Forever the Optimist : Hugo’s In Three Months Language Courses

I loved Hugo’s In Three Months books as a language-obsessed teenager. Slim volumes, tiny, dense chapters… And of course, that promise that you’d reach some level of fluency in a quarter of a year.

I’ve collected a fair few of them over the years. My first was Italian in Three Months, of Hugo’s late-80s dark blue incarnation. I bought it ahead of a school wind band trip to Venice, and probably made my way through about a third of it before the trip was over, I packed my tuba away, and faddishly drifted onto the next project.

They’ve had a much longer history than that. Hugo’s Language Learning Books pops up in 1950s UK, and quickly starts churning out titles for speedy learners. Like other language series in the mid-20th Century, they expanded their Simplified System rapidly across languages, and became bookshop staples.

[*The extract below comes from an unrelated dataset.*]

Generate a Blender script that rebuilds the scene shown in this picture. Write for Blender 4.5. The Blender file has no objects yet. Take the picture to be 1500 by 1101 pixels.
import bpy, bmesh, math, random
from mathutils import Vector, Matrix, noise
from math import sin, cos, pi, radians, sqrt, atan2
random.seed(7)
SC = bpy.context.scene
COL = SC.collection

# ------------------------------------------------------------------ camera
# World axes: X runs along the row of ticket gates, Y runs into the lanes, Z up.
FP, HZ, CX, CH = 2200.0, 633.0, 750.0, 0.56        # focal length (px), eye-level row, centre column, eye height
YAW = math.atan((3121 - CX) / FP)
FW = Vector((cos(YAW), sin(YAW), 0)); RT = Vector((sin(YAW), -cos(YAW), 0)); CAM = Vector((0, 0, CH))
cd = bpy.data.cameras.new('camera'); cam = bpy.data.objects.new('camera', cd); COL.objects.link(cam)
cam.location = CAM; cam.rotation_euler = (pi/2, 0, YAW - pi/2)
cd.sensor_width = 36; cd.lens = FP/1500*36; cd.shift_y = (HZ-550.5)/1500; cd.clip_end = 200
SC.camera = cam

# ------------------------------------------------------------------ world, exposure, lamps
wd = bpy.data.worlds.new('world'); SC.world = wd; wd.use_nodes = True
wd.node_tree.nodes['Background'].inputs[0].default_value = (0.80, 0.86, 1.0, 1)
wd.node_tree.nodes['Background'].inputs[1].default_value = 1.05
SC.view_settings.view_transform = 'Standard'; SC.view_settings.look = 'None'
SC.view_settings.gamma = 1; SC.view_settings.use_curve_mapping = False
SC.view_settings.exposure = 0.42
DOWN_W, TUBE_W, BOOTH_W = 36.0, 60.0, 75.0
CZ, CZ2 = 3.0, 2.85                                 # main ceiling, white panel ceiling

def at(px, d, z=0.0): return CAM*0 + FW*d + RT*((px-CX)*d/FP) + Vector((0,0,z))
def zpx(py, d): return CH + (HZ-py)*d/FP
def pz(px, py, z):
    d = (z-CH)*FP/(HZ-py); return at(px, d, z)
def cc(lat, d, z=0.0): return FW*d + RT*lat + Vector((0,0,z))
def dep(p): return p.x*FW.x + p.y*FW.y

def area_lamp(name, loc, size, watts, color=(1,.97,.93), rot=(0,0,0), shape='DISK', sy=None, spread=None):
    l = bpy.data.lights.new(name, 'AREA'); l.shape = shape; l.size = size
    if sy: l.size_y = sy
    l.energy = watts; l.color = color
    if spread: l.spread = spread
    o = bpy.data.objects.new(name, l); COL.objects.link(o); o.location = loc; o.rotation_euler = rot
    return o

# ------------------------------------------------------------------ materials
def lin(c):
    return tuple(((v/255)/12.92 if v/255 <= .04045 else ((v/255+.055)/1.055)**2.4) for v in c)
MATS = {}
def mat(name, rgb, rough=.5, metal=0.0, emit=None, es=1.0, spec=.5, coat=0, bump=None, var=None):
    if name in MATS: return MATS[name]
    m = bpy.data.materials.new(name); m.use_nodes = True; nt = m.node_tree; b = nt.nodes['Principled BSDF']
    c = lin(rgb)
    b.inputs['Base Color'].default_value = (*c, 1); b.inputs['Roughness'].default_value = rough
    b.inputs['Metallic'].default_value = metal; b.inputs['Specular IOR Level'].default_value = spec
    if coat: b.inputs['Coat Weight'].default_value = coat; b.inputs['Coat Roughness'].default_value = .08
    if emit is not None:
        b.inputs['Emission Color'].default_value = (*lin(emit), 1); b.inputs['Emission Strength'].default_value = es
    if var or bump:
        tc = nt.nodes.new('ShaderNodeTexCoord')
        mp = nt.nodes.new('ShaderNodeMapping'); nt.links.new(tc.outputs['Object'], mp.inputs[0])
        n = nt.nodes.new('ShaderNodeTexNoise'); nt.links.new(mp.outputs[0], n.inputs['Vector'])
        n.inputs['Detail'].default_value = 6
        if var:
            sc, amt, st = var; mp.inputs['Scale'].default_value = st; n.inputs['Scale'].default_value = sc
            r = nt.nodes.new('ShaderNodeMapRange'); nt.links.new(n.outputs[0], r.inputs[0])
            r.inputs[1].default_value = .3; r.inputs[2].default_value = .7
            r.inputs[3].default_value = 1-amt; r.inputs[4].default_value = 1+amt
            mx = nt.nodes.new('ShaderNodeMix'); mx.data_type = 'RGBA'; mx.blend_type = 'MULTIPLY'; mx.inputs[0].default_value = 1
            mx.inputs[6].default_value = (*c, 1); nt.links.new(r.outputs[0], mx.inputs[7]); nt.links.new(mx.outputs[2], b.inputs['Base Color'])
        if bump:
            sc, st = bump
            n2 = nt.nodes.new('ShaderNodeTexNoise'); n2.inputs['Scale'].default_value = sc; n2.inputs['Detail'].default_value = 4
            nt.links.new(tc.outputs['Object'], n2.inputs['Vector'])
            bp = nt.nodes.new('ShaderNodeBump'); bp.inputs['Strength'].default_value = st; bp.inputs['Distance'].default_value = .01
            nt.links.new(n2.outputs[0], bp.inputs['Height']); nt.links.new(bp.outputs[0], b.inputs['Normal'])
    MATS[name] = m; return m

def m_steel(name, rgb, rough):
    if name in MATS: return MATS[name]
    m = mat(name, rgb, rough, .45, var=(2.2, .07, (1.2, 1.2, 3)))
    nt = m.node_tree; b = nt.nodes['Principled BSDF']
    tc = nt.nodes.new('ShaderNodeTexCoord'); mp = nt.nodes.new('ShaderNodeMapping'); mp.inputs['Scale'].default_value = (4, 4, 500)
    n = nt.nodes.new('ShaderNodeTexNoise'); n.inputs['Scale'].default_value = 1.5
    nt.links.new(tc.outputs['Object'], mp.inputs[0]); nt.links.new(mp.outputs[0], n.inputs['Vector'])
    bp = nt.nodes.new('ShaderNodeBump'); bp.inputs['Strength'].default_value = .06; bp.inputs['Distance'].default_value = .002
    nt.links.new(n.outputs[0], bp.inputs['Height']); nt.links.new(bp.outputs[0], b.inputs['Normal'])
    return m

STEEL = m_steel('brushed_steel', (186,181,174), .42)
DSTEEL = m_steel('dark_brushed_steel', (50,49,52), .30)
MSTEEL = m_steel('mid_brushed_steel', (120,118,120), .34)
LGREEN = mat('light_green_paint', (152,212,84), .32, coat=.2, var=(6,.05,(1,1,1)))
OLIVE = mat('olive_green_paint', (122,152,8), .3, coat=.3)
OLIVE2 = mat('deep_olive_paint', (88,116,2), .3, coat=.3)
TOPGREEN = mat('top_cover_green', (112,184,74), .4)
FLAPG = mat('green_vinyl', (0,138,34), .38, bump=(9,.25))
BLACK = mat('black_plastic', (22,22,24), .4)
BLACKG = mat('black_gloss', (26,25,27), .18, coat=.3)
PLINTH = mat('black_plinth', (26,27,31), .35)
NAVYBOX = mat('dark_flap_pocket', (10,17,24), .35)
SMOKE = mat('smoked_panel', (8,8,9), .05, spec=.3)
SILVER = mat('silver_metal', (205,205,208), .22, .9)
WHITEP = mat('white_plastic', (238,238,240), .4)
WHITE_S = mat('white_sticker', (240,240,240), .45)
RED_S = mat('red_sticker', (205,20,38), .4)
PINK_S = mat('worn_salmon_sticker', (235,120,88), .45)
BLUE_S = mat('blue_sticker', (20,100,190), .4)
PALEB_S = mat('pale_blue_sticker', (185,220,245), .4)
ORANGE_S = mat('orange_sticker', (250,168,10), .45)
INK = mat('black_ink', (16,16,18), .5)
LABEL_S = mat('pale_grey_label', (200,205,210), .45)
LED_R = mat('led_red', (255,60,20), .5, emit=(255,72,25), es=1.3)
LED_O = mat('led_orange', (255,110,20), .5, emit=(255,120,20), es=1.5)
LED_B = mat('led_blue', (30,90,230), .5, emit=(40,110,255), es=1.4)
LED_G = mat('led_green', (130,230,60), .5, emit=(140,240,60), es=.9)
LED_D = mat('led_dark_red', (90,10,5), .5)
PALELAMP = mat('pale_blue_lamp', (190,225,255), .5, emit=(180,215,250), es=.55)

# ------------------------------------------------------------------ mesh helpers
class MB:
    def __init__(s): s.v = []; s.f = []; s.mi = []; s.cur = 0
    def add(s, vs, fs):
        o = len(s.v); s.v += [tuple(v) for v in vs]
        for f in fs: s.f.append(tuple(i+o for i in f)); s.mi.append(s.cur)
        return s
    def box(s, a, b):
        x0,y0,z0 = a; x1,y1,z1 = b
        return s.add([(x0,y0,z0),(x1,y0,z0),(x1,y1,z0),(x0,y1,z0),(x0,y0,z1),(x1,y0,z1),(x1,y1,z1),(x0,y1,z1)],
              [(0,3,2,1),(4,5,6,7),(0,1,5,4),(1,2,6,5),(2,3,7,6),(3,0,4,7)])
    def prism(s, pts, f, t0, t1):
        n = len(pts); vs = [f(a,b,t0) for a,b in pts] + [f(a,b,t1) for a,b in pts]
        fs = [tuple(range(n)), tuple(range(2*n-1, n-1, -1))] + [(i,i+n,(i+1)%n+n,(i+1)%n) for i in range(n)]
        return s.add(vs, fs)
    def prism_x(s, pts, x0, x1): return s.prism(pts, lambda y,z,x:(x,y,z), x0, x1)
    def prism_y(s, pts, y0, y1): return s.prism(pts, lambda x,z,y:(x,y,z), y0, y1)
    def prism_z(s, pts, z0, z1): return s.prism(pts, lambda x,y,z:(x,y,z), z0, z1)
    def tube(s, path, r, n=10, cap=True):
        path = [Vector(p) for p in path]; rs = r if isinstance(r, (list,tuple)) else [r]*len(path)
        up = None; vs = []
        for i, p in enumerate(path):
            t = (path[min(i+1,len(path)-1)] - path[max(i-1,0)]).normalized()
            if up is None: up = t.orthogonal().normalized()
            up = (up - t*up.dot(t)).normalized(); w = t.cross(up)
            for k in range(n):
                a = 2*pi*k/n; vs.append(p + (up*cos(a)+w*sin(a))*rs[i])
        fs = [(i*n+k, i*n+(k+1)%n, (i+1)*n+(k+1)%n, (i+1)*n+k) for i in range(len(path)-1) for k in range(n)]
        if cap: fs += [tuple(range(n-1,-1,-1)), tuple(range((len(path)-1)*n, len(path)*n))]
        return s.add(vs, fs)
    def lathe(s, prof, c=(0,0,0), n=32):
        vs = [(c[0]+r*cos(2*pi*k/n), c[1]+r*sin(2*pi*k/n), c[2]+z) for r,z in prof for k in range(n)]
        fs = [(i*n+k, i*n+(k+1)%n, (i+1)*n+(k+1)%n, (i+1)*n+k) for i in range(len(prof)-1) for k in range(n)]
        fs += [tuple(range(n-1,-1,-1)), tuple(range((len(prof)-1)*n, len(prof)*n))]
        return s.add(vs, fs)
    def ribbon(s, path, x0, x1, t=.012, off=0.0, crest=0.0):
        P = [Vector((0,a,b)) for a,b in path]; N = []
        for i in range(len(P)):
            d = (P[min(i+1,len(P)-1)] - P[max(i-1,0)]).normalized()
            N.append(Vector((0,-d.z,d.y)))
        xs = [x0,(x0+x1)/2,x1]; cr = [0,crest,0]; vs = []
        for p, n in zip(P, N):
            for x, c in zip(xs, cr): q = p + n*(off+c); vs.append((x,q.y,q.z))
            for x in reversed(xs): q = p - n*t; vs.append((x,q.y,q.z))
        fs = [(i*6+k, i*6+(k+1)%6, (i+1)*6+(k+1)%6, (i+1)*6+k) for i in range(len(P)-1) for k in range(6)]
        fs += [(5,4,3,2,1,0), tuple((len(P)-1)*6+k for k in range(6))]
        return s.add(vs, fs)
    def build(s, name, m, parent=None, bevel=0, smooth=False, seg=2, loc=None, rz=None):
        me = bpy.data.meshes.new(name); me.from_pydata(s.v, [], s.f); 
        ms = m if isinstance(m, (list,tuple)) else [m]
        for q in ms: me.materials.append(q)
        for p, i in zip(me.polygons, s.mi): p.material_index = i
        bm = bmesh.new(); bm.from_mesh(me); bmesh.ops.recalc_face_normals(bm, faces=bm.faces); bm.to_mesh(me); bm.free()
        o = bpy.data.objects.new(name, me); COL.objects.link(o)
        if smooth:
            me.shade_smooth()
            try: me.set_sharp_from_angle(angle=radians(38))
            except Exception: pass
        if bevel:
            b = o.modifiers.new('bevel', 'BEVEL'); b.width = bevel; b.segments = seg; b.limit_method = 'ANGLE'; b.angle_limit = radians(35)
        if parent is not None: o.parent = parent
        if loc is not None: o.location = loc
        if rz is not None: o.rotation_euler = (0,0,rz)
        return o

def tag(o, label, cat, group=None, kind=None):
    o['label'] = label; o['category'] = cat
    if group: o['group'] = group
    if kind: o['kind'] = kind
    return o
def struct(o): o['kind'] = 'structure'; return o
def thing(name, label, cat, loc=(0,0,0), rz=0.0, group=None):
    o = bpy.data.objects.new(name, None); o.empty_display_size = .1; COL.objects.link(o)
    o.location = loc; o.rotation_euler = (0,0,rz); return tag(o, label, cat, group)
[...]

Expansion, incorporation and multiple reincarnations

By the end of the 80s, they’d already moved well beyond French, German and Spanish. The second-hand trail on eBay shows that spread, with the publication of courses from Arabic to Scottish Gaelic (still a solid reference for Gaelic grammar if you can get a copy). Curiously, the first foray into Japanese dropped the ‘in three months’, instead going for Japanese Simplified – the confidence wobble didn’t last long, as Japanese in Three Months is the title that made it into the 90s!

The In Three Months books have never really gone away. The series was picked up by Dorling Kindersley (DK), gaining a splash of the prototypical DK colour and gloss. While the range of languages is a little shrunken now, they’re still going strong, now as part of Penguin’s catalogue. Gone are the boxes of cassettes, replaced by online audio. But the familiar format remains: tight, reference-style chapters giving that “all the essentials for very busy people” vibe.

It’s in that spirit I picked up one of the new editions recently – appropriately, Italian in Three Months again, this time in its fancy new green sleeve. It’s a refresher ahead of a trip to Milan for a conference, and the perfect choice for that – not too heavy (for the suitcase or the reading).

But coming full circle like this takes me right back, and I can sense the excitement I felt in that titular promise all those years ago. Somehow, that promise still works. Long live the In Three Months series – may they continue to lure language nerds to their next obsession!